What I would use in your position
If I were optimizing for your mix of goals rather than for generic popularity, I would use mksh as the interactive login shell, keep the distro's /bin/sh as the portable script target, and install rc as a secondary shell for Plan 9 work and for learning its model. That gives you one daily shell that stays close to POSIX and ksh, one script target that aligns with make and npm, and one Plan 9-shaped shell that you can enter on purpose instead of living in by accident.
The reason I land on mksh instead of bash is that it is the cleanest compromise between your values and your workload. It is smaller in spirit, close to the shell family your tools expect, interactive enough to daily-drive, and far less conceptually sideways than rc or fish. The reason I do not land on rc is that its elegance is real but its Unix reality is fragmented. The reason I do not land on fish is that the language break is permanent, not incidental.

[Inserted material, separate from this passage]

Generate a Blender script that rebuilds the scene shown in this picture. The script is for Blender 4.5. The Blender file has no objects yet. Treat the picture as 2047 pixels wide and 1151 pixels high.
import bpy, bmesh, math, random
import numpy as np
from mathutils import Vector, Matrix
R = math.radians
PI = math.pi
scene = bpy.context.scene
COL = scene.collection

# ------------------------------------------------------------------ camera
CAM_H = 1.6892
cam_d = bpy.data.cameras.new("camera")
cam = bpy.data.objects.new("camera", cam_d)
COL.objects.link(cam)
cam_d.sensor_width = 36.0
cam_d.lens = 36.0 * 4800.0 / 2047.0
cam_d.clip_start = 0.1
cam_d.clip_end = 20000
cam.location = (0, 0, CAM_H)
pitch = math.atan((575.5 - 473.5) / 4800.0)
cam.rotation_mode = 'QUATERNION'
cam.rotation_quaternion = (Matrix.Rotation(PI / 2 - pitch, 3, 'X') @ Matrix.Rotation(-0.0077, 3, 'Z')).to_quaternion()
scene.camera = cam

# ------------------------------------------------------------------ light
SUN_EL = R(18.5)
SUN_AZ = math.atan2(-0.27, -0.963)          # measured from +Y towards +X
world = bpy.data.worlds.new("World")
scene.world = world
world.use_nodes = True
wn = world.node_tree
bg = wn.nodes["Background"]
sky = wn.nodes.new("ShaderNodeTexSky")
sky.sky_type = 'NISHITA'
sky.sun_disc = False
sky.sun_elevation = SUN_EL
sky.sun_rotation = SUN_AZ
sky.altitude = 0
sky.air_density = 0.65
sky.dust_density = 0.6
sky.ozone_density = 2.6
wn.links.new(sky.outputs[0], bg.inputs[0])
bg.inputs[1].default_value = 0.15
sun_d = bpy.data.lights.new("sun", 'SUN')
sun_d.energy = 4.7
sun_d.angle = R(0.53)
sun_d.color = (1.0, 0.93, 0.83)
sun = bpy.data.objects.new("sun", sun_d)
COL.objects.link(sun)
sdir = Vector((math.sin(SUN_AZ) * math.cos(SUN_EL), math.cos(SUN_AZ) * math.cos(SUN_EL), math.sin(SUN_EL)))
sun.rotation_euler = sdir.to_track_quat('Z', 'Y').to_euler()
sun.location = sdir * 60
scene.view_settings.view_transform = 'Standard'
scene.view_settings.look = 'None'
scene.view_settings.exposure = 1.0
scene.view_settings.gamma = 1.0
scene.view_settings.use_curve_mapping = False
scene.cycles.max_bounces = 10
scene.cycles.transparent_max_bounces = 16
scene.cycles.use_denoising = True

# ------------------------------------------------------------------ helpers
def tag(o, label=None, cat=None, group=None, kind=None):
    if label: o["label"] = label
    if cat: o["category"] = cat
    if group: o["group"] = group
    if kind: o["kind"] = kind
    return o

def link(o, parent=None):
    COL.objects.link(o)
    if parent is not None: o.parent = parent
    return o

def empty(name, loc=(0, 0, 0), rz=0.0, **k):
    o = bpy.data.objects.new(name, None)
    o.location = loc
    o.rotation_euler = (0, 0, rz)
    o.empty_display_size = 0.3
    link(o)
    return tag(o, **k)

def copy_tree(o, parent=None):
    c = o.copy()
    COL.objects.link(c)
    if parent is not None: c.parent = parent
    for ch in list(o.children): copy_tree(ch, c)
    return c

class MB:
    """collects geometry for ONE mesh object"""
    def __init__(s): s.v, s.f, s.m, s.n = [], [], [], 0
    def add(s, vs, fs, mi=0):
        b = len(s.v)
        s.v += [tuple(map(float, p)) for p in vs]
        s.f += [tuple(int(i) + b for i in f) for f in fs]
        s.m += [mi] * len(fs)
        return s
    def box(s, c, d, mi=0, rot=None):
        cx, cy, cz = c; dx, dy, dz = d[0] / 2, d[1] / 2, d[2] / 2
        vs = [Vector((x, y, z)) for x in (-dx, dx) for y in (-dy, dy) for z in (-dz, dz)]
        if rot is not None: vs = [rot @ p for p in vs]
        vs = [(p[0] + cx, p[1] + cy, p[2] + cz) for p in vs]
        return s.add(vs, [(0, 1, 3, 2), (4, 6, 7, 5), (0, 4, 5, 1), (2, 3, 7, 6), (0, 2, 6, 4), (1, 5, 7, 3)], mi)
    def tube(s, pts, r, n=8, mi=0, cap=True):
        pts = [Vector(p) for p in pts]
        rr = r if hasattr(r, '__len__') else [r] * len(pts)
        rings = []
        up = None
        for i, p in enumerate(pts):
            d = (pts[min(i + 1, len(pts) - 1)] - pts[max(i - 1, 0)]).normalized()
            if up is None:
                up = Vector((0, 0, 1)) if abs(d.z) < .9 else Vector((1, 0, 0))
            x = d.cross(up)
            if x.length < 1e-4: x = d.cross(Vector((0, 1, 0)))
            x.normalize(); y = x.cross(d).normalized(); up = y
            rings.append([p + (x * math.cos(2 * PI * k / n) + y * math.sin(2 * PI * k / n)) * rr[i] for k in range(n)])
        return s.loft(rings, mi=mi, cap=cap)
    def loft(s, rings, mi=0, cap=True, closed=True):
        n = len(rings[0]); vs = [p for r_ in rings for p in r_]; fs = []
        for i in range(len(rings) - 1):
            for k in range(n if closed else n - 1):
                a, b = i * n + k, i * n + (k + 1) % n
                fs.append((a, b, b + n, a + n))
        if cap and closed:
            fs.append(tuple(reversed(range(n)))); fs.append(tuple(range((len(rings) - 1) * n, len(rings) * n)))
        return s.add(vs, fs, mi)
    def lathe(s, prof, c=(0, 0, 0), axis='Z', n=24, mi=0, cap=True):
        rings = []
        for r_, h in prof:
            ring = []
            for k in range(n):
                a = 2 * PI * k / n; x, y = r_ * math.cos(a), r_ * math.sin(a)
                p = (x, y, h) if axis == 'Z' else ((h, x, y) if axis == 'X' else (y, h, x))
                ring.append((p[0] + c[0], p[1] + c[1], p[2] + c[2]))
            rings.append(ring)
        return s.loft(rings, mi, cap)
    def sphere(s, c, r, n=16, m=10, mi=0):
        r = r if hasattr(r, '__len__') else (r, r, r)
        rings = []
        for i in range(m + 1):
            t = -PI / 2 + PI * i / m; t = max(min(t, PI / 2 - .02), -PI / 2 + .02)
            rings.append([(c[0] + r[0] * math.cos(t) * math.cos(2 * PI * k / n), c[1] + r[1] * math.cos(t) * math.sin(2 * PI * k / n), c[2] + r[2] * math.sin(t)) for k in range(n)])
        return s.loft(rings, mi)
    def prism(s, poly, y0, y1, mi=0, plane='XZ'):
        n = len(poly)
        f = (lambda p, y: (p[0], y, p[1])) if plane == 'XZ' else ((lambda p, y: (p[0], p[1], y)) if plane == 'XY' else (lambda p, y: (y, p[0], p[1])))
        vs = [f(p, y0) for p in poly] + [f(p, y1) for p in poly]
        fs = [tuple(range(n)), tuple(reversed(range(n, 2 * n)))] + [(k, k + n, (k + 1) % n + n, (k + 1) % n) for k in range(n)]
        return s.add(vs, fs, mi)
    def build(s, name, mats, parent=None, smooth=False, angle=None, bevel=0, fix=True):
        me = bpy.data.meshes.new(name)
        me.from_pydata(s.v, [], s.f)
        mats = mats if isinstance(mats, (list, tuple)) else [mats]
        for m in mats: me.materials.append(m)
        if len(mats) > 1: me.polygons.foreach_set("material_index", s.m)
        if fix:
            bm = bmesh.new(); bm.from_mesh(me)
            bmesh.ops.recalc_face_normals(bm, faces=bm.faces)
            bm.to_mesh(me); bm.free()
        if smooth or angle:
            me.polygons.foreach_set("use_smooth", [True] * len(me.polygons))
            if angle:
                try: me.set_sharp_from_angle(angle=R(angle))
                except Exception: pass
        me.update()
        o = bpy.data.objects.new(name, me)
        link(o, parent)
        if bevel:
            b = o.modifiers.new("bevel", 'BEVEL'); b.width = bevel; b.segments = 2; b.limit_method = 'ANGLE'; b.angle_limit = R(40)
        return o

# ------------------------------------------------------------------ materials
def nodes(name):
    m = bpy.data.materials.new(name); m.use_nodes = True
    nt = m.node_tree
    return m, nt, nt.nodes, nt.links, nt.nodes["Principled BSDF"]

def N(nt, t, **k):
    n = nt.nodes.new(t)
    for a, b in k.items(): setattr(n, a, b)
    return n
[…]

And the reason I do not land on zsh is that it solves the wrong problem by offering more shell than you need.
There are two important caveats. First, if after a short real-world trial you find that mksh's completion ceiling slows you down too much, the correct fallback is bash, not zsh and not fish. bash gives you vi mode, programmable completion, and a huge completion ecosystem without forcing a second shell language into your day. Second, if you want a standards-heavy alternative with more interactive help than mksh, yash is the most credible dark horse here and is much more serious than its lack of hype suggests.
If you force me to give you one single shell name for the reinstall, my answer is mksh. Not because it is perfect, and not because it is the absolute fastest shell to configure for every possible workflow, but because it gives you the best ratio of simplicity, compatibility, and conceptual cleanliness for Linux C work while leaving room for Plan 9 exploration without turning your whole workstation into an experiment.